Clark Wood Fire
Process Writing
**********Hello Everyone, and Happy Summer! We will be posting select pieces soon, from our Effigy Firing, which at this moment, is slowly cooling after an arduous, beautiful and exhausting 10 day Little River Anagama firing. If you are in the Fredericton, New Brunswick area, come to our show, "Effigy: One Hundred Figures and the Buddha" which opens on Friday, August 13th, at 5pm, 796 Queen Street, Fredericton, and runs until October 6th. Have a wonderful Summer season! ************

Clark Wood Fire

Lee Horus Clark & Yolande Clark


We, Lee and Yolande, live, love and work together, with the help of our little buddha-boy Horus, in rural New Brunswick. We divide our time between our church/studio in Florenceville-Bristol and our kilns and solar-powered home in the backwoods. Lee has been working as a professional artist/sculptor for over ten years. Yolande apprenticed with Lee for three years and currently pursues ceramic art, painting and writing.

Woodfiring is our path and our passion; it is a spiritual calling and the focus of our life. Described by collectors as the jewels of ceramic art, woodfired pottery is the most complex, difficult, ancient, profound, durable, and magical way to fire clay. The anagama (tube chamber) was developed in Korea and introduced to Japan in the fifth century, remaining a huge influence on Japanese ceramic art for many centuries. The Japanese aesthetic of wabi-sabi (beauty in the imperfections of nature) is strongly tied to woodfired ceramics, the ritual of Japanese tea ceremony and Zen Buddhism. These practices are associated with the revival of the anagama in Japanese culture, and the introduction of this firing method to the west. In North America, the anagama has only been in use for the past thirty to forty years.

In 1999 Lee traveled to Japan for the first time which led to his meeting and firing with Shiho Kanzaki, the Shigaraki-based Japanese master of anagama. Like Kanzaki, our primary interest lies in firing with no applied chemical glaze, and instead maintaining enough heat in our kiln to achieve spontaneously, through the alchemical interactions between clay, wood and fire, a natural ash glaze dripping with constellations of brilliant colour. Our kiln, the 27 foot long Little River Anagama (the first incarnation of which Lee built in 1998, based on Kanzaki's design) is usually fired twice a year.

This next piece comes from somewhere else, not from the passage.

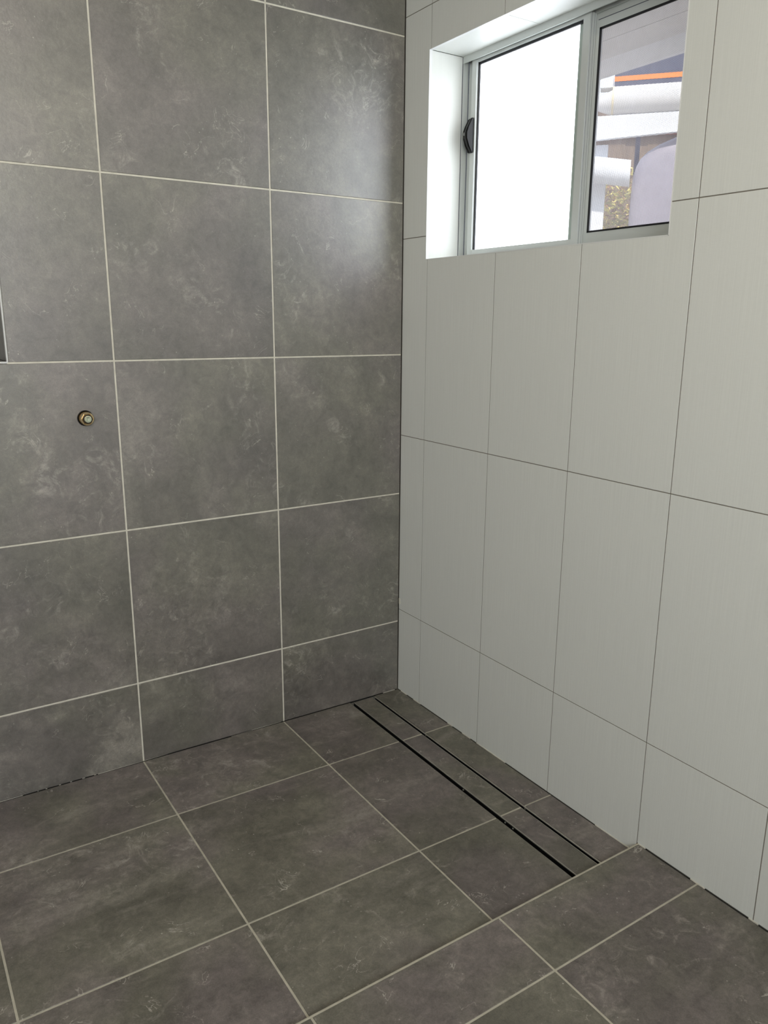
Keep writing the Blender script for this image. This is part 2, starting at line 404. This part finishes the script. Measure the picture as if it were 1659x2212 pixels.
# patchy sealing grout where the wall meets the floor
sg = []
for a, b_ in ((-.02, -.055), (-.095, -.135), (-.285, -.31), (-.36, -.40), (-.43, -.56), (-.905, -1.033)):
    sg.append((-.0012, .004, b_, a, ZF(0, a) - .001, ZF(0, a) + .0022))
for a, b_ in ((-1.0375, -1.060), (-1.185, -1.222), (-1.328, -1.350)):
    sg.append((-.0012, .004, b_, a, ZO - .001, ZO + .0022))
sg.append((-.0016, .003, -.0085, -.0012, .318, .338))
boxes('sealing_grout', sg, GROUT, wr, kind='stuff')
# window reveal lining: left side, soffit in three tiles, sill, right side
RD = .118
def rv(poly_plane, *a, **k): return tile_poly(poly_plane, *a, **k)
tile_poly('revL', rect(.0095, RD, WZ0 + .0005, WZ1 - .0005), wr, LINEN, d0=WY1, th=.007, ch=.0005)
rr = tile_poly('revL', rect(.0095, RD, WZ0 + .0005, WZ1 - .0005), wr, LINEN, d0=WY0 - .007, th=.007, ch=.0005)
for a0, a1 in ((WY0 + .001, -.7322), (-.7302, -.4322), (-.4302, WY1 - .001)):
    tile_poly('soff', rect(.0095, RD, a0, a1), wr, LINEN, d0=WZ1, th=.007, ch=.0005)
    tile_poly('floor', rect(.0095, RD, a0, a1), wr, LINEN, d0=-WZ0, th=.007, ch=.0005)
boxes('reveal_trim', [(-.0006, .0093, WY1 - .0008, WY1 + .0006, WZ0 - .001, WZ1 + .0006), (-.0006, .0093, WY0 - .0006, WY0 + .0012, WZ0 - .001, WZ1 + .006),
                      (-.0006, .0093, WY0, WY1, WZ1 - .0008, WZ1 + .0006), (-.0006, .0093, WY0, WY1, WZ0 - .0010, WZ0 + .0006)], TRIMM, wr, label='glossy white edge strip of the window recess')
# other walls and the ceiling (out of view)
boxes('wall_left', [(XL - .1, XL, YN, .22, -.05, ZC)], PLASTER, kind='structure')
boxes('wall_front', [(XL, -2.53, YN - .1, YN, -.05, ZC), (-1.27, XO, YN - .1, YN, -.05, ZC), (-2.53, -1.27, YN - .1, YN, 2.23, ZC), (-2.53, -1.27, YN - .1, YN, -.05, 1.27)], PLASTER, kind='structure')  # opening added for the unseen fill light behind the camera
boxes('ceiling', [(XL - .1, XO, YN - .1, .22, ZC, ZC + .08)], PLASTER, kind='structure')

lm = empty('added_fill_fitting', (-1.15, -1.75, ZC)); tag(lm, 'added round ceiling fill light with white rim above the middle of the room', 'lamp')  # fitting added around the unseen ceiling fill light
lathe('rim', [(.175, -.045), (.190, -.045), (.195, .0), (.176, .0), (.175, -.045)], 'z', TRIMM, lm, (-1.15, -1.75, ZC), caps=False)
# ------------------------------------------------------------ floor
SX0, SX1 = -.1985, -.0940                               # drain opening
fl = boxes('floor', [(XL, SX0 + .0004, YS, .009, -.09, -.0110), (SX1 - .0004, .009, YS, .009, -.09, -.0110), (SX0, SX1, YS, .009, -.09, -.058),
                     (XL, .009, YN, YS - .0005, -.09, ZO - .0085)], SCREED, kind='structure')
# screed under the sloping tiles
def slope_mesh(name, x0, x1, y0, y1, off, depth, mat, parent):
    bm = bmesh.new(); vs = []
    for d in (off, off + depth):
        for x, y in ((x0, y0), (x1, y0), (x1, y1), (x0, y1)): vs.append(bm.verts.new((x, y, ZF(x, y) - d)))
    for f in ((0, 1, 2, 3), (4, 7, 6, 5), (0, 4, 5, 1), (1, 5, 6, 2), (2, 6, 7, 3), (3, 7, 4, 0)): bm.faces.new([vs[i] for i in f])
    me = finish(bm, name); o = link(name, me, mat, parent); o.location = -Vector(wloc(parent)); return o
FX = [-.0022, -.0960, -.1965, -.4435, -.8922, -1.3424, -1.7924, -2.2424, XL + .001]
FY = [-.0025, -.2975, -.7470, YS + .0065]
for i in range(8):
    if i == 1: continue                                  # the drain
    for j in range(3):
        a1 = FX[i] - (G if i > 2 else 0); a0 = FX[i + 1] + (G if i >= 2 else 0)
        b1 = FY[j] - (G if j else 0); b0 = FY[j + 1] + (G if j < 2 else 0)
        tile_poly('floor', rect(a0, a1, b0, b1), fl, FSTONE, zf=lambda x, y: ZF(x, y), th=.008)
UX = [-.0022, -.4460, -.8960, -1.3470, -1.7970, -2.2470, XL + .001]
UY = [YS - .0042, -1.2030, -1.6530, -2.1030, -2.5530, -3.0030, YN + .001]
for i in range(6):
    for j in range(6):
        a1 = UX[i] - (G if i else 0); a0 = UX[i + 1] + G
        b1 = UY[j] - (G if j else 0); b0 = UY[j + 1] + G
        tile_poly('floor', rect(a0, a1, b0, b1), fl, FSTONE, zf=lambda x, y: ZO, th=.008)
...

It takes us several months to make enough work to fill the kiln, several weeks to acquire, cut and split the many cords of sustainably harvested wood that we burn, and several days to pack the kiln with work placed precisely on the kiln shelves. We fire for between 8-11 days, during which the fire must be stoked every 3-5 minutes, 24 hours a day, for the entire 8-11 day duration. Over the course of this time, the ash from the wood burned is carried by the flames through the kiln, and lands on the many pieces. When the heat reaches 1300 degrees celcius, the wood-ash melts to create the entirely natural glaze.

Unique among most contemporary woodfiring ceramicists, we fire intuitively, without the use of cones or pyrometers, technology which, in our experience, detracts from the essential spontaneity of the process and from our deeper ability to understand the kiln's sensitivities and responses. In addition to the anagama, we also fire shino ware in our box-style wood kiln and woodfire raku. For us, firing is a family affair, a spiritual journey, and a profound ritual. It is humbling and joyful to push our bodies and the work of our hands to their utmost limit. With every stoke, the vessels and sculptures we make are bathed in light and purified by the intensity of the flames. Firing a wood-kiln is an extremely high risk endeavour, and each piece that we make and which survives the trial by fire, is utterly unique, and one-of-a kind. In a world over-full of mass-produced, disposable items, many see woodfiring as the antithesis of consumer irrelevancy, and as a philsophical and aesthetic balm for our age. In and of themselves, our works are beautiful, complex, non-hazardous (unlike most raku pottery), and suitable for use, both formally and day-to-day. We hope that your new cup (or vase) brings you happiness--that it makes sacred the pouring into, and the drinking from.

Our sculptural works, large and small, as well as vessels for use, ceremony and contemplation can be found at Gallery 78 in Fredericton, at the Petroff Gallery and Distill Gallery in Toronto, and at the Canadian Guild of Craft Gallery in Montreal. In 2008, Lee’s Iga sculpture “Cut Collar Vase” was purchased by the Beaverbrook Art Gallery for their permanent collection.